I'm sick and tired of hearing token talk; of people raging on social media and talk about how bad things are and yet finding a reason, any reason, to stay home & not vote on Election Day, and then conveniently blaming the Koch Brothers and GOP for rigging the system. You know in the old days, black people flooded the polling places even though they knew damn well that not only would they likely be turned but also be the victims of violence and even suffer death.
I haven't seen that kind of devil may care dedication on the part of these protesters today. Their forebears at least showed up no matter what the powers that be did. Unlike the case with so many today, they certainly did not use the barriers put up to prevent them from voting as an excuse not to try to vote at all and they certainly did not care what other people thought or said about them when they decided to wage economic war against that very power structure which oppressed them.
So again, what will it be; parade or protest. If it is the former then we need only continue to do what we are doing now; to flood the streets chanting "No Justice! No Peace!" the next time a Michael Brown or Eric Garner is killed and then once the media attention span has run its course and the TV cameras have been taken away, return home and resume our lives as though nothing has happened; leaving our unjust system intact and waiting to claim its next victim.
If it is real protest in which we are engaged, then we will do what our forebears did and combine our marching feet with the inflicting of real economic pain on the powers that be and exercising our true power at the polls by voting in numbers that reflect our actual strength.

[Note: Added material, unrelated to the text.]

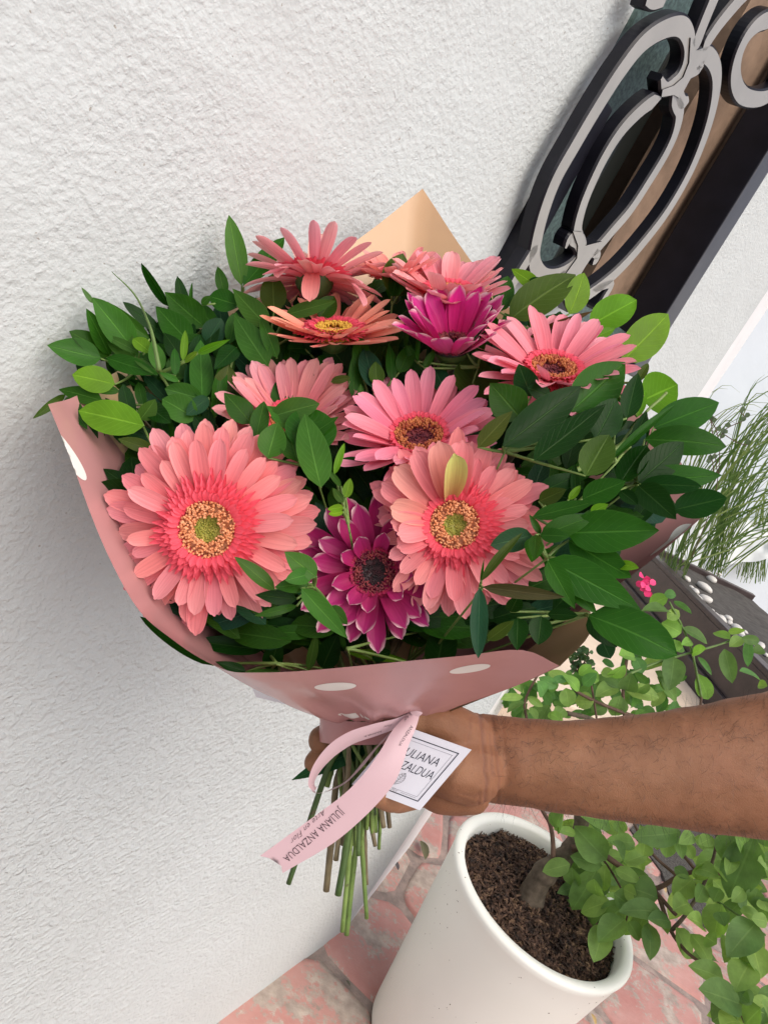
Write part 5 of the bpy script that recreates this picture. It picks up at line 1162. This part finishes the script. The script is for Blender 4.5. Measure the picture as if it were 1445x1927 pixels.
def line(pts, w_=.006):
    for (a, b), (c, d) in zip(pts, pts[1:]):
        L_ = math.hypot(c-a, d-b); nx, ny = -(d-b)/L_*w_/2, (c-a)/L_*w_/2
        mb.add([cpt(a+nx, b+ny, .0003), cpt(c+nx, d+ny, .0003), cpt(c-nx, d-ny, .0003), cpt(a-nx, b-ny, .0003)], [(0, 1, 2, 3)])
lc, tipv = (.46, .82), (.50, .60)
def LP(s, o): return (lc[0]+(tipv[0]-lc[0])*s+o*.98, lc[1]+(tipv[1]-lc[1])*s+o*.18)
edge = lambda sgn: [LP(.12+.88*k/12, sgn*.062*math.sin(math.pi*(k/12)**.9)) for k in range(13)]
line(edge(1)); line(edge(-1)); line([LP(0, 0), LP(1, 0)])
for k in range(5):
    s = .2+.14*k
    for sg in (1, -1): line([LP(s, 0), LP(s+.12, sg*.058*math.sin(math.pi*(s+.0)))], .004)
mb.build('leaf_drawing', M['inkgrey'], card, smooth=False)
mb = MB(); line([(.62, .865), (.84, .865)], .004); mb.build('rule_line', M['inkgrey'], card, smooth=False)

# ------------------------------------------------------------------ the arm and hand
person = empty('person', P(1500, 1440, .52), 'tanned bare forearm reaching in from the right, hand gripping the flower stems', 'person')
SEC = [(1620, 1265, 1600, .54), (1530, 1288, 1585, .53), (1445, 1305, 1577, .525), (1370, 1320, 1568, .52), (1300, 1333, 1558, .515), (1220, 1345, 1549, .51), (1150, 1352, 1540, .505), (1100, 1356, 1534, .503), (1050, 1357, 1527, .50), (1000, 1354, 1518, .499), (960, 1350, 1511, .498), (930, 1347, 1507, .498), (908, 1345, 1505, .499), (890, 1342, 1509, .499), (868, 1337, 1516, .499), (840, 1334, 1519, .500), (812, 1336, 1518, .502), (785, 1345, 1512, .504), (765, 1360, 1500, .507), (750, 1380, 1480, .509)]
pts3 = []; vs_ = []; n = 40
SECS = []
for i in range(len(SEC)-1):
    for k in range(4):
        t = k/4; SECS.append(tuple(SEC[i][j]*(1-t)+SEC[i+1][j]*t for j in range(4)))
SECS.append(SEC[-1])
# smooth the outline
for _ in range(3):
    SECS = [SECS[0]]+[tuple((SECS[i-1][j]+2*SECS[i][j]+SECS[i+1][j])/4 for j in range(4)) for i in range(1, len(SECS)-1)]+[SECS[-1]]
for (x, yt, yb_, d) in SECS:
    cy = (yt+yb_)/2; hh = (yb_-yt)/2*d/FPX; f = .80 if x > 960 else (.80-.30*min(1, (960-x)/120)); c = P(x, cy, d)
    for k in range(n):
        a = 2*math.pi*k/n; ca, sa = math.cos(a), math.sin(a)
        e = 1.0
        vs_.append(c+CU*(hh*ca)+FW*(hh*f*sa))
nS = len(SECS)
fs_ = [(i*n+k, i*n+(k+1) % n, (i+1)*n+(k+1) % n, (i+1)*n+k) for i in range(nS-1) for k in range(n)]+[tuple(range(n))[::-1], tuple((nS-1)*n+k for k in range(n))]
mb = MB(); mb.add(vs_, fs_)
def finger(pts, rads, nn=14):
    q = spline([P(*p) for p in pts], 5); r = []
    for i in range(len(q)):
        u = i/5; k = min(len(rads)-2, int(u)); f = u-k; r.append(rads[k]*(1-f)+rads[k+1]*f)
    # rounded end
    t = (q[-1]-q[-2]).normalized(); rr_ = r[-1]
    for s in (.5, .8, .97): q.append(q[len(pts)*5-5]+t*rr_*s); r.append(rr_*math.sqrt(1-s*s))
    mb.add(*tube(q, r, nn))
finger([(800, 1365, .512), (740, 1368, .527), (680, 1372, .533), (632, 1378, .530), (607, 1388, .515), (602, 1394, .503)], [.0125, .0105, .0098, .0096, .0090, .0082])
finger([(805, 1398, .514), (740, 1405, .530), (680, 1410, .535), (626, 1420, .530), (602, 1430, .516), (594, 1436, .504)], [.0125, .0105, .0098, .0094, .0088, .0080])
finger([(810, 1440, .514), (760, 1446, .526), (715, 1448, .528), (672, 1452, .522), (660, 1456, .515)], [.012, .010, .009, .0085, .008])
finger([(815, 1478, .508), (780, 1492, .506), (752, 1502, .492), (735, 1498, .476), (716, 1492, .466), (706, 1490, .462)], [.012, .0105, .0100, .0098, .0092, .0085])
finger([(885, 1400, .492), (850, 1372, .482), (820, 1356, .476), (785, 1352, .474), (745, 1352, .472)], [.019, .0165, .0125, .0105, .0095])
finger([(905, 1450, .492), (880, 1445, .484), (850, 1440, .480), (820, 1440, .484)], [.020, .0235, .0225, .018])
finger([(900, 1492, .497), (870, 1490, .492), (830, 1488, .491), (800, 1480, .495)], [.0135, .0155, .0150, .013])
arm = mb.build('body', M['skin'], person)
rm = arm.modifiers.new('remesh', 'REMESH'); rm.mode = 'VOXEL'; rm.voxel_size = .0013; rm.use_smooth_shade = True
sm = arm.modifiers.new('smooth', 'SMOOTH'); sm.factor = .6; sm.iterations = 7
bpy.context.view_layer.update(); dg = bpy.context.evaluated_depsgraph_get()
me = bpy.data.meshes.new_from_object(arm.evaluated_get(dg)); arm.modifiers.clear(); arm.data = me
if not me.materials: me.materials.append(M['skin'])
# wrist creases, knuckles, fine relief pushed into the mesh; palm tint stored as an attribute
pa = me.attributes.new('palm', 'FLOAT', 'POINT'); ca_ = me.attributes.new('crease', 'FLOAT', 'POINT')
nrm = [v.normal.copy() for v in me.vertices]; locp = arm.parent.location
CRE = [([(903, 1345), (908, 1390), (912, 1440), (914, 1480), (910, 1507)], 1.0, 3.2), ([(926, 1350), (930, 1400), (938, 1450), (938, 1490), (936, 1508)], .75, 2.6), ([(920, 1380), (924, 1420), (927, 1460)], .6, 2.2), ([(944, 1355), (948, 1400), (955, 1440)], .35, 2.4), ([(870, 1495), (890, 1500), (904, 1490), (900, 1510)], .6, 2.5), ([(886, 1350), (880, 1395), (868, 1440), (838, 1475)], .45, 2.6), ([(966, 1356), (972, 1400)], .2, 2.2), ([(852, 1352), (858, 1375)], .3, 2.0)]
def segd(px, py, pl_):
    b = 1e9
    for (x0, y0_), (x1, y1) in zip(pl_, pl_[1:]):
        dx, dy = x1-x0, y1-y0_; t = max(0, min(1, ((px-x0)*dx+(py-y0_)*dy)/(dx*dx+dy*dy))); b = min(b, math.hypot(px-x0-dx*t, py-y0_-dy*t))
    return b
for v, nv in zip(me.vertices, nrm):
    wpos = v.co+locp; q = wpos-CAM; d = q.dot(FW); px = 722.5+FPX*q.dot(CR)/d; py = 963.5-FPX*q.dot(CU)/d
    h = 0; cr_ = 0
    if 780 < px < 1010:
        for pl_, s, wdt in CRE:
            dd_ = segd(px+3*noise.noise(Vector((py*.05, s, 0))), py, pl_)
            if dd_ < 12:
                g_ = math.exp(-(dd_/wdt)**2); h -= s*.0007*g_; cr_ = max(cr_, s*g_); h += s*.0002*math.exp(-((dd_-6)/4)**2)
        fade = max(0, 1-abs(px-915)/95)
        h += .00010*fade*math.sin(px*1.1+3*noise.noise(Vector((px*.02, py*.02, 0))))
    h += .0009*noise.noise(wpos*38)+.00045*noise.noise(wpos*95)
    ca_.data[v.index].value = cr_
    pa.data[v.index].value = max(0, 1-math.hypot((px-866)/42, (py-1448)/40))*1.0+(.5 if px < 800 else 0)
    v.co = v.co+nv*h
me.update()
# nail on the visible fingertip is turned away; fine dark hair along the forearm
rh = random.Random(8); mb = MB()
from mathutils.bvhtree import BVHTree
bv = BVHTree.FromPolygons([v.co+locp for v in me.vertices], [tuple(p.vertices) for p in me.polygons])
made = 0
for _ in range(6000):
    if made > 1900: break
    px = rh.uniform(930, 1460); e = rh.random(); t = (px-900)/545
    yt = 1348-43*max(0, t)**2; yb_ = 1508+70*t
    py = rh.choice([yt+abs(rh.gauss(0, 14)), yb_-abs(rh.gauss(0, 10)), rh.uniform(yt, yb_)]) if rh.random() < .8 else rh.uniform(yt, yt+80)
    dr = dirpx(px, py).normalized(); hit = bv.ray_cast(CAM, dr)
    if hit[0] is None: continue
    p, nn = hit[0], hit[1]; made += 1
    edge_ = 1-abs(nn.dot(dr)); 
    along = (CR*rh.uniform(-.9, .3)+CU*rh.uniform(-.5, .5)).normalized(); L_ = rh.uniform(.005, .013)*(1 if edge_ > .5 else .6)
    q0 = p; q1 = p+nn*L_*.35+along*L_*.5; q2 = p+nn*L_*.45+along*L_
    s = nn.cross(along).normalized()*.00006
    mb.add([q0-s, q0+s, q1-s, q1+s, q2], [(0, 1, 3, 2), (2, 3, 4)])
mb.build('arm_hair', M['hair'], person, kind='stuff')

The time for talk in general and for token talk in particular, is long past over. If we are really serious about change then we must work for it and that work involves the combining the use of economic & political might (voting) with nonviolent demonstrations. Otherwise, all we will do is continue to march in parade whenever anything bad happens; our chants of "No Justice! No Peace!" full of sound & fury but in the end signifying and changing absolutely nothing.